▶ Problem to solve:
Copy each line of the records that contains the word "were".

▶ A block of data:

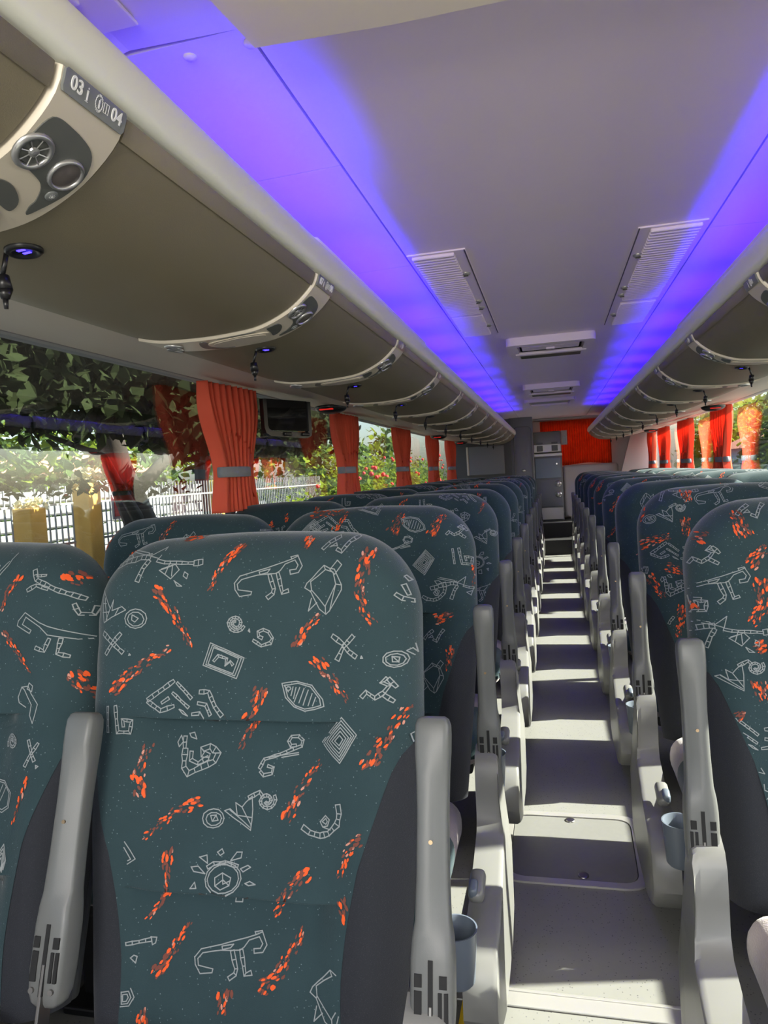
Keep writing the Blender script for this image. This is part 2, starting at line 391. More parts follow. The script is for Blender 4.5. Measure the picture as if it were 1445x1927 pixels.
def service_panel(side, yc, txt, label, group):
    e = empty('service_panel', on(.02, yc, .02, side), label, 'service panel', group)
    inv = Matrix.Translation(-e.location)
    def fix(o):
        o.data.transform(inv); return o
    yd = 1 if True else -1
    fix(skin('panel_body', 0.002, SMAX-.02, yc-.061, yc+.061, -.01, .006, side, M['service'], e))
    ins = blob([(.052, -.045), (.050, -.01), (.060, .03), (.085, .048), (.120, .050), (.160, .044), (.178, .040), (.165, .030), (.150, .026), (.128, .010), (.118, -.02), (.112, -.05), (.085, -.053)])
    fix(patch('lamp_housing', ins, .0055, .0075, side, yc, M['inset'], e))
    ins2 = blob([(.150, -.04), (.148, -.015), (.165, .012), (.185, .018), (.180, -.01), (.175, -.045)])
    fix(patch('grille_surround', ins2, .0055, .0075, side, yc, M['inset'], e))
    ov = blob([(.185, -.02), (.20, .02), (.24, .038), (.30, .034), (.34, .012), (.335, -.022), (.29, -.042), (.23, -.045)])
    sp = fix(patch('speaker_grille', ov, .0055, .0085, side, yc, M['service'], e))
    ov2 = blob([(.195, -.015), (.21, .018), (.245, .030), (.30, .027), (.328, .010), (.322, -.018), (.285, -.033), (.235, -.036)])
    fix(patch('speaker_cloth', ov2, .008, .0095, side, yc, M['trim'], e))
    for oo in ([(.345, -.045), (.36, -.02), (.37, .02), (.355, .045), (.30, .05), (.33, .04), (.348, .015), (.335, -.03)], [(.20, -.05), (.25, -.052), (.30, -.052), (.26, -.057), (.22, -.056)]):
        fix(patch('grille_surround', blob(oo), .0055, .0075, side, yc, M['inset'], e))
    for (s, y, r) in ((.096, -.036, .0235), (.432, -.014, .0215)):
        F = inv @ frame_at(s, yc+y, .006, side)
        v = bobj('air_nozzle', lathe([(r*1.08, 0), (r*1.08, .002), (r*.98, .0045), (r*.80, .005), (r*.76, .002), (r*.74, -.004)], 24, F), M['chrome'], e, smooth=True)
        bobj('nozzle_recess', lathe([(r*.78, .0006), (0, .0006)], 20, F), M['recess_shade'], v)
        b = bmesh.new()
        for k in range(8):
            a = k*2*pi/8+.2
            cyl(b, (0, 0, .002), (r*.77*cos(a), r*.77*sin(a), .004), .0008, n=5)
        bmesh.ops.create_uvsphere(b, u_segments=12, v_segments=6, radius=r*.30, matrix=Matrix.Translation((0, 0, .002)) @ Matrix.Scale(.5, 4, (0, 0, 1)))
        bmesh.ops.transform(b, matrix=F, verts=b.verts); bobj('nozzle_vanes', b, M['chrome'], v)
    for (s, y, r) in ((.100, .023, .022), (.452, .030, .020)):
        F = inv @ frame_at(s, yc+y, .006, side)
        v = bobj('reading_lamp', lathe([(r*1.08, 0), (r*1.08, .003), (r*.98, .006), (r*.85, .004), (r*.84, .002)], 24, F), M['chrome'], e, smooth=True)
        bobj('lamp_lens', lathe([(r*.86, .0025), (r*.5, .0042), (0, .005)], 20, F), LENS, v, smooth=True)
    F = inv @ frame_at(.134, yc+.035, .0073, side)
    v = bobj('lamp_button', lathe([(.0085, 0), (.0085, .001), (.0075, .0018), (0, .0018)], 18, F), M['plate'], e, smooth=True)
    b = bmesh.new(); bmesh.ops.create_circle(b, cap_ends=True, segments=8, radius=.0018, matrix=Matrix.Translation((0, 0, .0021)))
    for k in range(8):
        a = k*pi/4; box(b, (.0033*cos(a), .0033*sin(a), .0021), (.0014, .0005, .0002), rot=None)
    bmesh.ops.transform(b, matrix=F, verts=b.verts); bobj('button_symbol', b, M['white'], v)
    # number plate on the upright lip
    pl = fix(patch('number_plate', [(.001, -.053), (.004, -.056), (.021, -.056), (.0245, -.053), (.0245, .053), (.021, .056), (.004, .056), (.001, .053)], .006, .0095, side, yc, M['plate'], e))
    F0 = frame_at(.0125, yc, .0098, side)
    N = Vector(F0.col[2][:3]); Y = Vector((0, 1, 0))*(1 if side < 0 else -1)
    up = N.cross(Y)
    FT = Matrix((Y, up, N)).transposed().to_4x4(); FT.translation = F0.translation; FT = inv @ FT
    if txt:
        for s_, dy in ((txt[0], -.036), (txt[1], .037)):
            me = text_mesh(s_, .021); me.transform(Matrix.Translation((dy, 0, 0))); me.transform(FT); me.materials.append(M['white'])
            o = bpy.data.objects.new('seat_number', me); C.objects.link(o); o.parent = pl
    b = bmesh.new()      # small pictograms: aisle figure, walking figure in a ring, window
    def rect(x, y, w_, h_): box(b, (x, y, 0), (w_, h_, .0004))
    bmesh.ops.create_circle(b, cap_ends=True, segments=8, radius=.0012, matrix=Matrix.Translation((-.018, .0062, .0002)))
    rect(-.018, .001, .0024, .006); rect(-.0185, -.0045, .0010, .005); rect(-.0172, -.0045, .0010, .005); rect(-.018, -.008, .005, .0006)
    for k in range(18):
        a = 2*pi*k/18; box(b, (.003+.0062*cos(a), .0085*sin(a), 0), (.0006, .0028, .0004), rot=None)
    bmesh.ops.create_circle(b, cap_ends=True, segments=8, radius=.0010, matrix=Matrix.Translation((.004, .0048, .0002)))
    rect(.0035, .0012, .0020, .005); rect(.0028, -.0035, .0010, .0045); rect(.0043, -.0035, .0010, .0045)
    rect(.0165, .0055, .0095, .0005); rect(.0165, -.0055, .0095, .0005); rect(.012, 0, .0005, .011); rect(.0165, 0, .0005, .011); rect(.021, 0, .0005, .011)
    bmesh.ops.transform(b, matrix=FT, verts=b.verts); bobj('plate_symbol', b, M['white'], pl)
    return e
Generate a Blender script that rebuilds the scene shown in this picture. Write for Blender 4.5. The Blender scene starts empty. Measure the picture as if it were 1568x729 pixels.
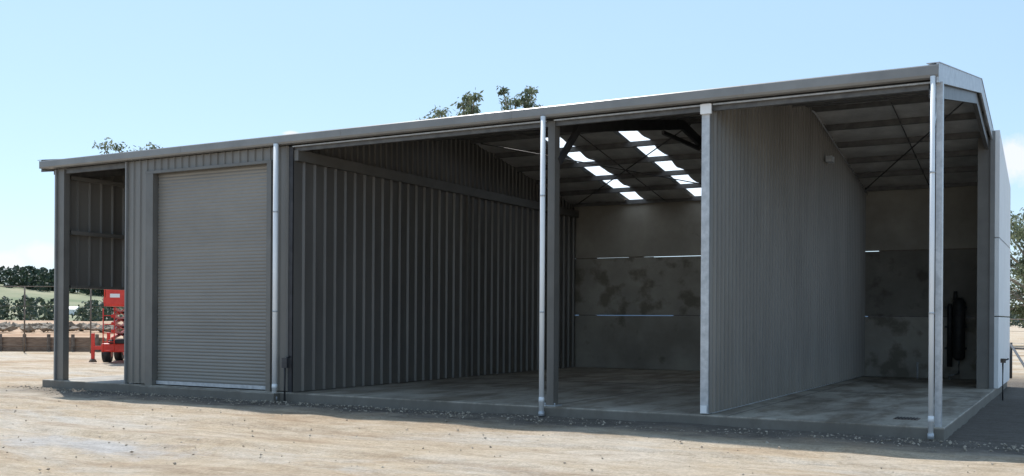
import bpy, math, random
import numpy as np
from mathutils import Vector, Matrix, noise as mnoise
random.seed(7); np.random.seed(7)
sc=bpy.context.scene
rad=math.radians
TH=math.atan(876/1562.0); F=1562.0; EYE=1.52
cT,sT=math.cos(TH),math.sin(TH)
def place(px,zc):
    u=(px-784)/F
    return (zc*(-sT+u*cT), zc*(cT+u*sT))
# ---------------------------------------------------------------- helpers
def link(o,parent=None):
    sc.collection.objects.link(o)
    if parent: o.parent=parent
    return o
def empty(name,loc=(0,0,0)):
    e=bpy.data.objects.new(name,None); e.location=loc; e.empty_display_size=.3
    sc.collection.objects.link(e); return e
def mesh(name,verts,faces,mat=None,parent=None,smooth=False,mats=None,midx=None):
    m=bpy.data.meshes.new(name); m.from_pydata([tuple(v) for v in verts],[],[tuple(f) for f in faces])
    if mat: m.materials.append(mat)
    if mats:
        for k in mats: m.materials.append(k)
        m.polygons.foreach_set('material_index',midx)
    if smooth: m.polygons.foreach_set('use_smooth',[True]*len(m.polygons))
    m.update()
    return link(bpy.data.objects.new(name,m),parent)
BF=[(0,3,2,1),(4,5,6,7),(0,1,5,4),(1,2,6,5),(2,3,7,6),(3,0,4,7)]
def boxgeo(x0,x1,y0,y1,z0,z1):
    return [(x0,y0,z0),(x1,y0,z0),(x1,y1,z0),(x0,y1,z0),(x0,y0,z1),(x1,y0,z1),(x1,y1,z1),(x0,y1,z1)]
def box(name,x0,x1,y0,y1,z0,z1,mat,parent=None,bev=0):
    o=mesh(name,boxgeo(x0,x1,y0,y1,z0,z1),BF,mat,parent)
    if bev:
        b=o.modifiers.new('b','BEVEL'); b.width=bev; b.segments=2
    return o
def beam(name,a,b,w,d,mat,parent=None,up=(0,0,1)):
    a=Vector(a);b=Vector(b);t=(b-a).normalized();up=Vector(up)
    s=t.cross(up)
    if s.length<1e-3: s=t.cross(Vector((1,0,0)))
    s.normalize();n=s.cross(t)
    vs=[]
    for p in (a,b):
        for i,j in((-1,-1),(1,-1),(1,1),(-1,1)): vs.append(p+s*(i*w/2)+n*(j*d/2))
    return mesh(name,vs,[(0,1,2,3),(7,6,5,4),(0,4,5,1),(1,5,6,2),(2,6,7,3),(3,7,4,0)],mat,parent)
def tubegeo(pts,rads,seg=10,off=0):
    vs=[];fs=[]
    pts=[Vector(p) for p in pts]
    for i,p in enumerate(pts):
        t=(pts[min(i+1,len(pts)-1)]-pts[max(i-1,0)]).normalized()
        a=t.cross(Vector((0,0,1)))
        if a.length<.05:a=t.cross(Vector((1,0,0)))
        a.normalize();b=t.cross(a)
        for k in range(seg):
            an=2*math.pi*k/seg
            vs.append(p+(a*math.cos(an)+b*math.sin(an))*rads[i])
    for i in range(len(pts)-1):
        for k in range(seg):
            q=off+i*seg
            fs.append((q+k,q+(k+1)%seg,q+seg+(k+1)%seg,q+seg+k))
    fs.append(tuple(off+k for k in range(seg))[::-1]); fs.append(tuple(off+(len(pts)-1)*seg+k for k in range(seg)))
    return vs,fs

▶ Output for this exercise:
Keep writing the Blender script for this image. This is part 2, starting at line 391. More parts follow. The script is for Blender 4.5. Measure the picture as if it were 1445x1927 pixels.
Generate a Blender script that rebuilds the scene shown in this picture. Write for Blender 4.5. The Blender scene starts empty. Measure the picture as if it were 1568x729 pixels.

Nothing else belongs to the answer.